When this option is False (the default), Dnspython's RRSets are like RFC 2181 section 5's notion of RRSet, and when it adds a record to the set, it is preventing duplicates (i.e. the RRSet really is a set and not a list) and also doing TTL minimization, i.e. the TTL of the set is the least TTL of all the RRs added to the set. Dnspython does not follow RFC 2181's directives to discard RRsets with differing TTLs if learned from a non-authoritative source, as it's more pragmatic to just minimize all the time. Dnspython furthers this RRSet view by having a message have sections which are lists of RRSets instead of lists of RRs. This is usually (except in cases like yours) far more convenient than working with RRs directly.

When one_rr_per_rrset is True, dnspython makes a separate RRset instance per RR, thus preserving the full information in the DNS wire form messages albeit a little awkwardly.
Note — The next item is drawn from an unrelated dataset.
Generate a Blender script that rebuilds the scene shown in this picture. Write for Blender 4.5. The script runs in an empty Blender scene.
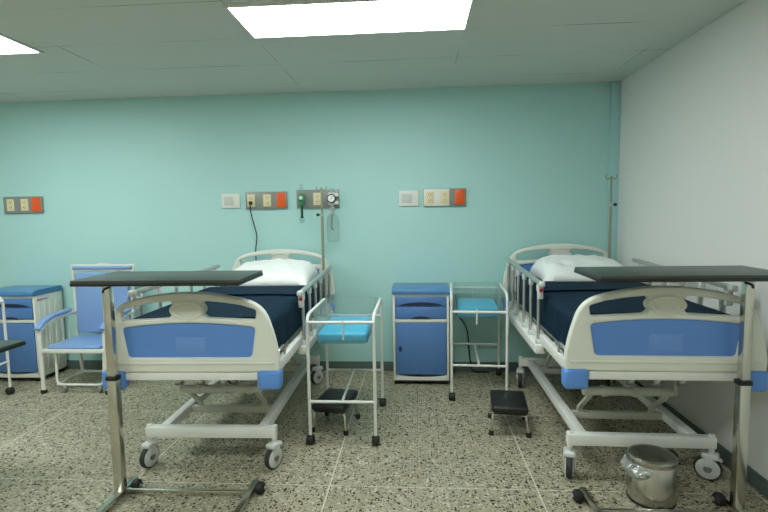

This is necessary for dynamic update messages, but is also useful for your purposes, as you can process all of these singleton RRSets to answer the question "are there any things with the same name, type, and class that have differing TTLs?".

rthalley commented 1 year ago

Put another way, the "one_rr_per_rrset" form of a message is a 1 to 1 mapping of the actual DNS wire format received, instead of the higher-level RFC 2181 RRSet view that messages usually give you.

rthalley commented 1 year ago

Also, should you ever wish to construct wire messages which are not following RFC 2181 rules, you can use this same technique and create messages by hand with one RR per RRset, and then the message code will convert that faithfully into wire format. So you could have wire messages with duplicate rdata, differing TTLs, etc.

tykling commented 1 year ago

Fantastic! Thank you, I was hoping for something like this. :+1: :1st_place_medal:

Thanks for the explanation as well, I agree the current behaviour is the best, but very nice that it can be changed for weird cases.